Snapshot — schema_version: int = 1, generated_utc, inmate_count, inmates. A @model_validator (_check_snapshot_invariants) enforces inmate_count == len(inmates) and unique inmate_numbers on both read and write — any helper that constructs or mutates a Snapshot must keep these invariants intact.
Helpers you can build on
_parse_book_date(s) — parses M/D/YY or M/D/YYYY, rejects sentinel dates > 15 years old. Returns datetime | None.
_parse_bond_amount(s) — parses $25,000 → 25000. Returns int | None.
_charge_tier(c, offenses) — degree resolution: description suffix > ORC default > venue.

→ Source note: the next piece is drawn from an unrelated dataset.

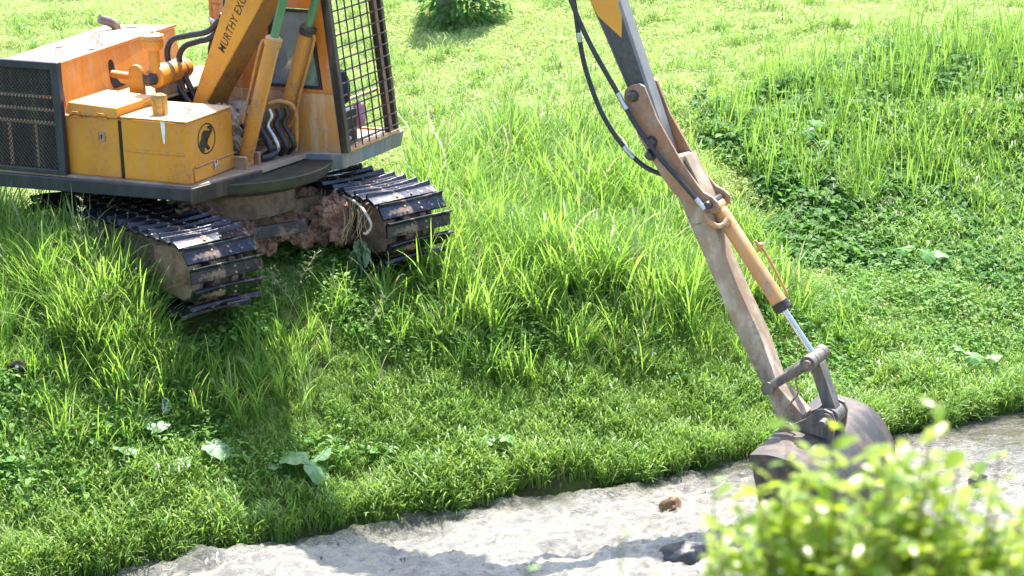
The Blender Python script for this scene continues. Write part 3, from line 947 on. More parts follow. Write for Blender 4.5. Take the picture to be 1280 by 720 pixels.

_primary_tier(inmate) — most-severe tier label for the corner badge.
_primary_degree(inmate) — F1/F2/.../MM picker.
_days_in_custody(inmate) — filtered for sentinel dates.
_offense_for_code(code) (web/classify.py) — the dispatcher between _OFFENSE_CATEGORY (fine, per-code) and _CHAPTER_LABEL (coarse, per-chapter); returns {label, cls} or None. Use this rather than reaching into either map directly.
Currently registered env.globals
Before writing a new helper, check whether one of these already covers the need (search env.globals[ in web/build.py):
- Charge/offense lookup:
primary_charge, primary_chapter, charge_tier, tier_max, tier_ladder, tier_counts, bond_by_tier, charges_by_chapter, crimes_of_month, orc_freq, orc_title, codes_ohio_url, card_tip.
- Inmate display/derivation:
primary_tier, primary_degree, avatar_initials, card_data, expand_race, expand_sex, approx_age, booking_seq, next_court_date, case_numbers, charge_status_summary, bond_total, days_in_custody, bond_context.
- Snapshot-level:
recent_booked_inmates, inmates_by_id, all_chapters, all_inmates_total, similar_by_statute, related_inmates, timeline_markers, display_date.
- Site/template plumbing (not Python helpers, but live in the same registration block — don't reinvent):
base_url, site_url, css_version, giscus, cck_name_search, cck_case_summary.
Snapshot-shape helpers feeding the above (call these when composing your own): _recent_booked_inmates (web/shape.py), _orc_frequency (web/classify.py), _group_by_month (web/shape.py), _short_month_label (web/classify.py).
Static maps
_DEGREE_RE — matches F1 … MM suffix in a description.
_CHAPTER_LABEL — coarse fallback (Ch. 2903 → "offense against persons").
_OFFENSE_CATEGORY — fine-grained per-code label + chapter color class.
_CLS_RANK — chapter color severity rank for picking a primary.
When adding a new ORC code's category, edit _OFFENSE_CATEGORY, not the chapter map — the chapter map is intentionally coarse.
Anti-patterns
- Hardcoding paths — use
Path("data/...").
- Mutating
Snapshot.inmates — treat as read-only.
- Forgetting to handle
None from _parse_book_date — sentinel dates return None by design.
- Inline
re.search for bond amounts — call _parse_bond_amount for consistency.
Verify
JCSTREAM_SITE_BASE_URL="" JCSTREAM_CNAME="www.aretheyinjail.com" python -m web.build
python -m pytest -q
For a non-trivial helper, also add a unit test (hand off to jcstream-test-author).